== WRITTEN EXERCISE ==
Using the listing beneath this task, count the lines with the word "scene" and write only the result.

== PROVIDED DATA ==
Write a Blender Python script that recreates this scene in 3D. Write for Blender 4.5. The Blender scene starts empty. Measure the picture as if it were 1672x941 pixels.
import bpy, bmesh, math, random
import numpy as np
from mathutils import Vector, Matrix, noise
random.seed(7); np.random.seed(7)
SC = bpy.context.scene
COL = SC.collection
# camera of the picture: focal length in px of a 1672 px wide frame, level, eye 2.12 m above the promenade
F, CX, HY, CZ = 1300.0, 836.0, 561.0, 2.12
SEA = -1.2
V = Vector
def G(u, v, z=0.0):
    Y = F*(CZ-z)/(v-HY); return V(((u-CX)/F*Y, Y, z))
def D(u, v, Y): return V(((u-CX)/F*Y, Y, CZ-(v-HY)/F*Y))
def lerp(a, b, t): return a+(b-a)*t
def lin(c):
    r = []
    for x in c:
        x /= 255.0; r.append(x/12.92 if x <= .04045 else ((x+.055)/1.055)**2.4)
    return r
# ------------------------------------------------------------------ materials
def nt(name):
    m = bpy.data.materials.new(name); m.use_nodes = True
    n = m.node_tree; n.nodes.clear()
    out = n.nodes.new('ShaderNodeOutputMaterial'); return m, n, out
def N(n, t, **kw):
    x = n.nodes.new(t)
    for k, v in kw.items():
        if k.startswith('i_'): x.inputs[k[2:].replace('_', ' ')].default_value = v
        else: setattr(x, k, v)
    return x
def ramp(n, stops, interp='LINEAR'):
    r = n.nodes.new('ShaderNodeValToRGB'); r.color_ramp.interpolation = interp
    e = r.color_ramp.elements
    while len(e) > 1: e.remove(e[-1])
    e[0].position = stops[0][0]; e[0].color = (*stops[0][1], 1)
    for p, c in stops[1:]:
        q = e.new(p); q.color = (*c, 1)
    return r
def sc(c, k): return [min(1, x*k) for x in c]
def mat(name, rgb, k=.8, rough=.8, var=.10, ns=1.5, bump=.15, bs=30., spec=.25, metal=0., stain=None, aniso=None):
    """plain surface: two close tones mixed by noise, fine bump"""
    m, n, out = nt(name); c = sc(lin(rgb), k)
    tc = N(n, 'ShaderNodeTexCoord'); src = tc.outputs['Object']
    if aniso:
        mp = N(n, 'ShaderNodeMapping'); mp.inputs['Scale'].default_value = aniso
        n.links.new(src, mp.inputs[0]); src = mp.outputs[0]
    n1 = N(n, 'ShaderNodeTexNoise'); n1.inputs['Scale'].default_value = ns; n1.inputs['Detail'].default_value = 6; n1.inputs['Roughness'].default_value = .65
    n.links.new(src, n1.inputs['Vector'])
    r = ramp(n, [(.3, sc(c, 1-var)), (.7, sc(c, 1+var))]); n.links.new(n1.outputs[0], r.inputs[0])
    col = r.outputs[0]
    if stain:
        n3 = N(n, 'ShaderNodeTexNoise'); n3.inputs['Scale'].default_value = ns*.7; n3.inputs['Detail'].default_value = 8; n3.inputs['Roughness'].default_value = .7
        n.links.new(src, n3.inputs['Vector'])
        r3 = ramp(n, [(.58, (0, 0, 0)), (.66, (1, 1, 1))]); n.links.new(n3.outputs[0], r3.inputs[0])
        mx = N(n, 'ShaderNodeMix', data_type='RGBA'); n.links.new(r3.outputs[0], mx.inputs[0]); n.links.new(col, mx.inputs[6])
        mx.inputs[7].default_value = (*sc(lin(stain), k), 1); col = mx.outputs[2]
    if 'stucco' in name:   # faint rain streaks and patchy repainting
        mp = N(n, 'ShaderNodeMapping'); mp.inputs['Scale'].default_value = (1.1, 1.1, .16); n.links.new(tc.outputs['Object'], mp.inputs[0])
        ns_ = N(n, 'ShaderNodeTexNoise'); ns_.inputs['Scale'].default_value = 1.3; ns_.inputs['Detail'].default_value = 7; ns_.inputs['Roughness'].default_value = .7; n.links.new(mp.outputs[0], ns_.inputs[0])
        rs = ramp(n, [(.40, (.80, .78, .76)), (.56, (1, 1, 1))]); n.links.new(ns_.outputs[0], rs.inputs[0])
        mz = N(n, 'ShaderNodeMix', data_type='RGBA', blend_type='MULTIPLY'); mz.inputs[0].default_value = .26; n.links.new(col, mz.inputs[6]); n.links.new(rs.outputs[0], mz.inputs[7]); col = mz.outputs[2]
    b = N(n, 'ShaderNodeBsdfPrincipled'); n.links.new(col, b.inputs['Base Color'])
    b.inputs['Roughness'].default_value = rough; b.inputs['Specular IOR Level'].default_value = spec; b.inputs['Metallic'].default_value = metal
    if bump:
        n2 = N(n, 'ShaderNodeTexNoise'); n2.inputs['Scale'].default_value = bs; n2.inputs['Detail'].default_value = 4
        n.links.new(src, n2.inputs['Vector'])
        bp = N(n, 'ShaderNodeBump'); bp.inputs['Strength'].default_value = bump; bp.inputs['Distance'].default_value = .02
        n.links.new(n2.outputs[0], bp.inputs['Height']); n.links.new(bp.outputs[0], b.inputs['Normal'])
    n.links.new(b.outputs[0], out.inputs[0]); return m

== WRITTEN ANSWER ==
2